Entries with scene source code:
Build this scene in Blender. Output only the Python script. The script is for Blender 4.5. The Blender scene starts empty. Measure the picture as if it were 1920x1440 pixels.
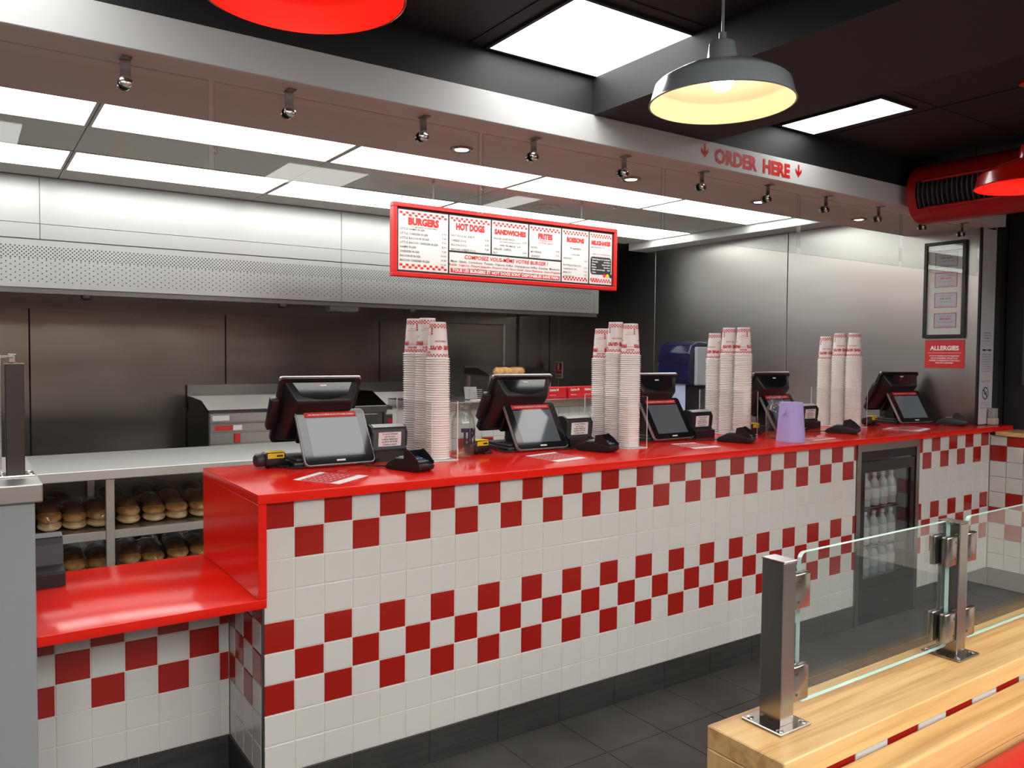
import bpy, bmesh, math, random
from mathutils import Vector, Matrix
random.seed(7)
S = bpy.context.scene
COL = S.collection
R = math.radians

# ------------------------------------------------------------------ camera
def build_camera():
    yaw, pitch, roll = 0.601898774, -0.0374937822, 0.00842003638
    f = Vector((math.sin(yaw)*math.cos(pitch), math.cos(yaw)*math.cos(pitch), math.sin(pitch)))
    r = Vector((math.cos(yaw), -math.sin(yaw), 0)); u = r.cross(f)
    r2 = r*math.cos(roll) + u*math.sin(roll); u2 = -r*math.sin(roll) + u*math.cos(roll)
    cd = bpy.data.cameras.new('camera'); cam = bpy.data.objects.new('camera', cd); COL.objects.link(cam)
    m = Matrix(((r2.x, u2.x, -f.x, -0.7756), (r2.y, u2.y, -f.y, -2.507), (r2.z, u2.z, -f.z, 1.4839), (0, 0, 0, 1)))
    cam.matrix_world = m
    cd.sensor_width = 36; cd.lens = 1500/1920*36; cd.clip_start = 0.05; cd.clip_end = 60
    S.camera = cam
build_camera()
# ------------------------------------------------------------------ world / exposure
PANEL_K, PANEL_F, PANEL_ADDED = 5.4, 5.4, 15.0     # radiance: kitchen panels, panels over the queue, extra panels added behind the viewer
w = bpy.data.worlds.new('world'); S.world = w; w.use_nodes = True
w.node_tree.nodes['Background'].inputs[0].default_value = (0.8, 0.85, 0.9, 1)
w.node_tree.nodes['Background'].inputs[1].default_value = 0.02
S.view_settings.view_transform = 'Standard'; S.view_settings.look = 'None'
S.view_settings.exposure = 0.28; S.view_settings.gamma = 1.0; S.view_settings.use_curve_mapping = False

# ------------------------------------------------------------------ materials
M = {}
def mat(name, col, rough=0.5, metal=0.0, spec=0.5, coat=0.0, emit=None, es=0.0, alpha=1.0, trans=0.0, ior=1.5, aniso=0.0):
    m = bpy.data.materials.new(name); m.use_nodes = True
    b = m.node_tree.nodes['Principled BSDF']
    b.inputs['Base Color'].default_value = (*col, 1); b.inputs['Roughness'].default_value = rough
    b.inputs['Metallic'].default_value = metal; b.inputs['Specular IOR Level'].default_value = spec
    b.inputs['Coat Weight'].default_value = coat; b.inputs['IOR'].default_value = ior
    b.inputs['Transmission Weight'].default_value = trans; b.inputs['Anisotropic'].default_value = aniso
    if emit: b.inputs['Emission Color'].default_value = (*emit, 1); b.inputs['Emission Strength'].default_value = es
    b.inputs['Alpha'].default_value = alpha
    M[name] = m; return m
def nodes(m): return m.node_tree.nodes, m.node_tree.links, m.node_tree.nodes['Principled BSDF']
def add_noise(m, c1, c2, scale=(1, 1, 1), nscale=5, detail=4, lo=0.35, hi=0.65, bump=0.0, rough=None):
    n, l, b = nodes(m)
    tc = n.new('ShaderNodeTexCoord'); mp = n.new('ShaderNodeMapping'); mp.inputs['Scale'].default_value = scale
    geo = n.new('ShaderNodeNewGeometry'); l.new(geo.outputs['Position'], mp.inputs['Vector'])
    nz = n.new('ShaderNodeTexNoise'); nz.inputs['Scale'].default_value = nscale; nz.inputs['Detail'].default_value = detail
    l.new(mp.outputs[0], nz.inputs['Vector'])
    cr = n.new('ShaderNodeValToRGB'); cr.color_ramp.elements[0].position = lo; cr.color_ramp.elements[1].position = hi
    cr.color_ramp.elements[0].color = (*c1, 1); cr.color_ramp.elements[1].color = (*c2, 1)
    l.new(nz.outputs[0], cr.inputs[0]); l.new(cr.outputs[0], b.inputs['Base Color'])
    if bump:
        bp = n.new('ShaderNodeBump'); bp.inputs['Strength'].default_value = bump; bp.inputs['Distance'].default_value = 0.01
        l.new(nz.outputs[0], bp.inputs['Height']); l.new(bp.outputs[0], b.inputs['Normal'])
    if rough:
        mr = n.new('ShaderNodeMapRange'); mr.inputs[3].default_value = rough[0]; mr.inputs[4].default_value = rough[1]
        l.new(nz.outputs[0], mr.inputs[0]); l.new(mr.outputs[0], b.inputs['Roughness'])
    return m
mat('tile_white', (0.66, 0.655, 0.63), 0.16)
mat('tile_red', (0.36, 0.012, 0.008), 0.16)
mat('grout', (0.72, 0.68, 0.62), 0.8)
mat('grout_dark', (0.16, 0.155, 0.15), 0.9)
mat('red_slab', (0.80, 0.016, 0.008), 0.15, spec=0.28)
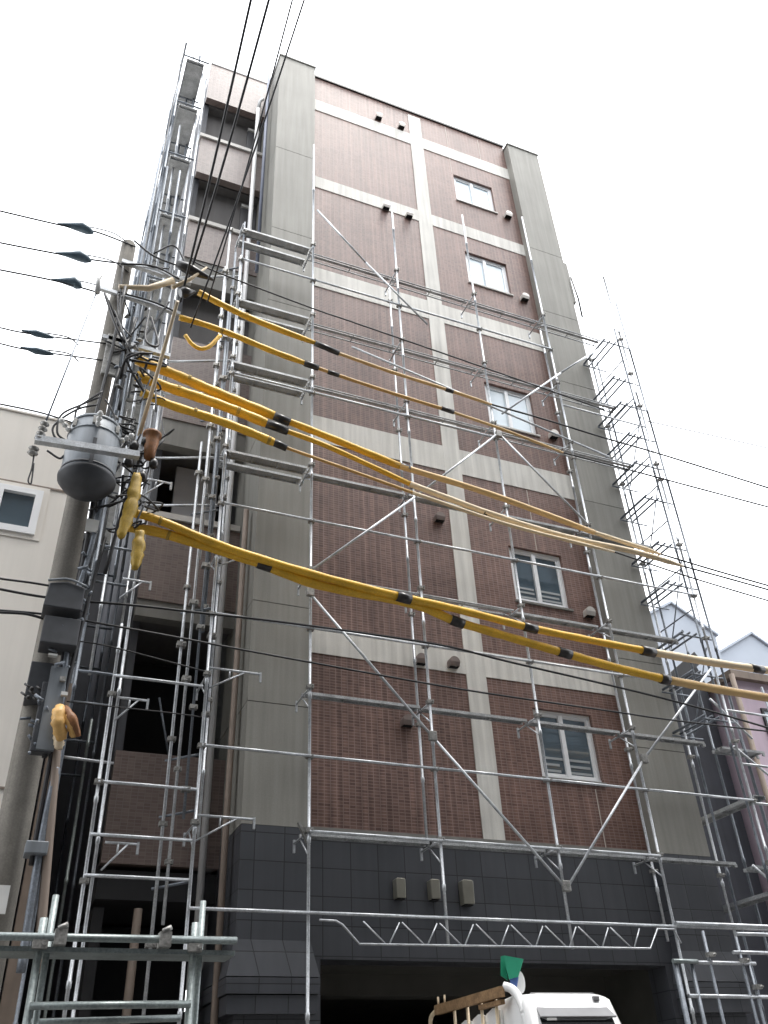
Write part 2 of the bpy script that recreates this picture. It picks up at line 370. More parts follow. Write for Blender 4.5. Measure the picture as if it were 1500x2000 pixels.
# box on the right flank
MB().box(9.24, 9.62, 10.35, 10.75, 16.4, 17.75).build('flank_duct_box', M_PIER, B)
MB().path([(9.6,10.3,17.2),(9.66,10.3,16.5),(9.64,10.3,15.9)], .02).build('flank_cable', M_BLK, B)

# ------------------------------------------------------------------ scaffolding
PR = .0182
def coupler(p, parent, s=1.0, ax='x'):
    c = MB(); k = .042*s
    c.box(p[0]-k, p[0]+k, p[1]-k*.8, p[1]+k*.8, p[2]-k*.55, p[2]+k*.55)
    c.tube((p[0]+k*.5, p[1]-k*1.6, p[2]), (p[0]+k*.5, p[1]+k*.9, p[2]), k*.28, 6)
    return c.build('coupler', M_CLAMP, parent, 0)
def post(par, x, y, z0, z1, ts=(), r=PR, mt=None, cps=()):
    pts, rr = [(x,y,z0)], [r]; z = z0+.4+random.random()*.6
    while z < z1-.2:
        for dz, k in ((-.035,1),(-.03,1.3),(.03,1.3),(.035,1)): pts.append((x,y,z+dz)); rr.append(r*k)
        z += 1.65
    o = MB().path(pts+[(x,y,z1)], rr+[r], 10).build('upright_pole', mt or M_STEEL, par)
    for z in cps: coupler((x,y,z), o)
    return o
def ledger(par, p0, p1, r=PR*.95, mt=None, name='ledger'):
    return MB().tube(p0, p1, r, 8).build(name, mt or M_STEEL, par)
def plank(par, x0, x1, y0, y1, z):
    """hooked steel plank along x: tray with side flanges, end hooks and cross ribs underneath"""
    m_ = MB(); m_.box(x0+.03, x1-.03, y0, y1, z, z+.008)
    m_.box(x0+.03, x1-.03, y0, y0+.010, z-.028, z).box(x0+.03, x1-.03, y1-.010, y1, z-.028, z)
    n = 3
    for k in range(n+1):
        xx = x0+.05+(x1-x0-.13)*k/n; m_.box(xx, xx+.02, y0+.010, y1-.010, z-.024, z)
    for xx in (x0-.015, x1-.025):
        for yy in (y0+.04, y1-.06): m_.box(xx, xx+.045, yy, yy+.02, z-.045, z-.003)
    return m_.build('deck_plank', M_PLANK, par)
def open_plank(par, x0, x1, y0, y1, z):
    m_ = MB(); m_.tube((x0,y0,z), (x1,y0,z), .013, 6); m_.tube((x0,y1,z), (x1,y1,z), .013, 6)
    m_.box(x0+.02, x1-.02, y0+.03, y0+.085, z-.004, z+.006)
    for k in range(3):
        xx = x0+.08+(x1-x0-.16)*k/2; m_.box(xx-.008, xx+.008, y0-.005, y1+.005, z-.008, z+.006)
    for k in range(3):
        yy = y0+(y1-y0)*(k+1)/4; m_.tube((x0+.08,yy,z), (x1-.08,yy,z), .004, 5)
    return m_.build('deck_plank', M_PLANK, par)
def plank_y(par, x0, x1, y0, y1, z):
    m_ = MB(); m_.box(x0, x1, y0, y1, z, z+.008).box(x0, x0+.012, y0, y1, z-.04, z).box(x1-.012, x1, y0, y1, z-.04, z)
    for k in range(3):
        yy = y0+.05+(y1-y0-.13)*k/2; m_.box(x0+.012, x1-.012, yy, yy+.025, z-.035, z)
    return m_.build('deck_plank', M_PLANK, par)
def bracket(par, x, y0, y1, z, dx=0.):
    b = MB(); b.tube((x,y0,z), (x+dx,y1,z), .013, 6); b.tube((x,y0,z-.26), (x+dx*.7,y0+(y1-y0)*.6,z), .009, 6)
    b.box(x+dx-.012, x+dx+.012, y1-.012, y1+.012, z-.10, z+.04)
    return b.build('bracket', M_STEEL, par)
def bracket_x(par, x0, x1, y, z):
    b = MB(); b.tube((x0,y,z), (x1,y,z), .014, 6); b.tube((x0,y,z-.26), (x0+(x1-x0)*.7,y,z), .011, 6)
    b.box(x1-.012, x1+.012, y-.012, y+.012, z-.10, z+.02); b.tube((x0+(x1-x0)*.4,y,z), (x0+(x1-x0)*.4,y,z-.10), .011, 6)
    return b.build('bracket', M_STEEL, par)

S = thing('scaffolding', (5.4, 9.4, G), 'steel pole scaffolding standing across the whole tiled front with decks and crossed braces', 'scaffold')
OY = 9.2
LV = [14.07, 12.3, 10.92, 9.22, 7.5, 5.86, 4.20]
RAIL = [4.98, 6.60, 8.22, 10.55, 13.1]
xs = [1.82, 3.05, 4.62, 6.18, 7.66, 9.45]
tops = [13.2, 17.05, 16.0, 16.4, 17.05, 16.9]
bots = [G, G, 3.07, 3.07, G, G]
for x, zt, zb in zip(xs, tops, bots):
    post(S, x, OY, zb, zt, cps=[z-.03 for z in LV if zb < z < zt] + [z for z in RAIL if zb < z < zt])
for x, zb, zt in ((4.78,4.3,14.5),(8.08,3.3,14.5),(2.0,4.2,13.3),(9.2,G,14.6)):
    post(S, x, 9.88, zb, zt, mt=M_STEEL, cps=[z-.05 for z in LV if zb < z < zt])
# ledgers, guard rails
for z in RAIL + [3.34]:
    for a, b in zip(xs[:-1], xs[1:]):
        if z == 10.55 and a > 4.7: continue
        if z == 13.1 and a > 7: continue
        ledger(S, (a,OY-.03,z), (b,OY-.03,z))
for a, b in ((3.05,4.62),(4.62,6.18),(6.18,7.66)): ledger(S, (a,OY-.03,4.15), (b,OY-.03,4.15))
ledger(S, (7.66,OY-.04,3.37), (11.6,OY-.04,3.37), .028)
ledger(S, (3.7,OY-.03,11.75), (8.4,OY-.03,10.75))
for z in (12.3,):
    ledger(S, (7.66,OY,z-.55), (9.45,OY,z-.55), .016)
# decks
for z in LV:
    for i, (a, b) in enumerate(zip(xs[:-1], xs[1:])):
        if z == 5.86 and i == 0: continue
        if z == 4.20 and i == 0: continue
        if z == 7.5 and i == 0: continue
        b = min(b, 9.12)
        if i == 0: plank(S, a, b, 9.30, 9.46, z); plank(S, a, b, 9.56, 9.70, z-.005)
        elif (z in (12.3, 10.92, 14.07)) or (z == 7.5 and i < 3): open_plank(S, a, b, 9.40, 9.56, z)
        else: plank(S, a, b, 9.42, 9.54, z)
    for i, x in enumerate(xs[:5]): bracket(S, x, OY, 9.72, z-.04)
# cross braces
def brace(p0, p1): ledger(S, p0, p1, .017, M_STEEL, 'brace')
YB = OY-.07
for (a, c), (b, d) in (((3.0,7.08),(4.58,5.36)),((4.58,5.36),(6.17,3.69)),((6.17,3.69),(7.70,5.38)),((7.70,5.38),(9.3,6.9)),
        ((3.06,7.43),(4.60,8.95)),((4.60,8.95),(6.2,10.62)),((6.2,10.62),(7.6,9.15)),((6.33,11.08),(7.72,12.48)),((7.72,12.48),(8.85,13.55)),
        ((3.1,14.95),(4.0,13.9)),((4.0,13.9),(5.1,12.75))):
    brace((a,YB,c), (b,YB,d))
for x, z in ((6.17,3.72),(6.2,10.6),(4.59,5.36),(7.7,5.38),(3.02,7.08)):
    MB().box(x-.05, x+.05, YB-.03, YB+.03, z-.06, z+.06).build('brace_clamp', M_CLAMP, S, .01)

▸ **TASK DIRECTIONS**
Omit every picture, and please return the entries exactly from the first line through the line with "R = math.radians", both included.

▸ **SOLVED EXERCISE**
Build this scene in Blender. Output only the Python script. The script is for Blender 4.5. The Blender scene starts empty. Measure the picture as if it were 1920x1440 pixels.
import bpy, bmesh, math, random
from mathutils import Vector, Matrix
random.seed(7)
S = bpy.context.scene
COL = S.collection
R = math.radians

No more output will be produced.